Prediction and observation of the structure of the zinc(II) complex of 1,5,9,13-tetraazacyclohexadecane. A crystallographic and molecular mechanics study of the conformations assumed by the macrocycle when complexed with metal ions

Abstract

The complex of the macrocycle 1,5,9,13-tetraazacyclohexadecane ([16]aneN₄) with Zn^II, [Zn([16]aneN₄)][ClO₄]₂, has been synthesized and its crystal structure determined [monoclinic, space group P2₁/n, a= 8.558(3), b= 13.997(4), c= 16.738(3)Å, β= 92.48(2)°, Z= 4; R= 0.0826]. The Zn^II ion shows a somewhat distorted tetrahedral co-ordination geometry with N–Zn–N angles ranging from 101.9(5) to 105.4(5)° within the chelate rings of the complex, and 122.8(5) and 123.4(4)° for the N–Zn–N angles outside of the chelate rings. The Zn–N bond lengths ranged from 1.97(1) to 2.03(1)Å. A molecular mechanics analysis of [16]aneN₄ complexes shows that three types of conformers occurs over the range of M–N bond lengths. At M–N bond lengths less than about 2.15 Å a novel previously predicted conformer is of low energy with small tetrahedral metal ions, and is the predicted conformer observed here for the Zn^II ion. At longer M–N bond lengths, and for metal ions which do not readily assume tetrahedral co-ordination geometry, no low energy conformations exist, accounting for the fact that [16]aneN₄ complexes are generally of low thermodynamic stability.

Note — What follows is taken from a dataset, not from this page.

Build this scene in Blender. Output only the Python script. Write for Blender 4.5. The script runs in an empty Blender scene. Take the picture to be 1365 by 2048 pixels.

At intermediate M–N bond lengths a variety of conformers containing twist-boat conformation chelate rings are the most stable, while at longer M–N bond lengths the conformer actually observed in the Cd^II, Hg^II and Pb^II structures, which has a large cavity such that large metal ions with M–N bond lengths of 2.4 Å fit best, becomes the most stable.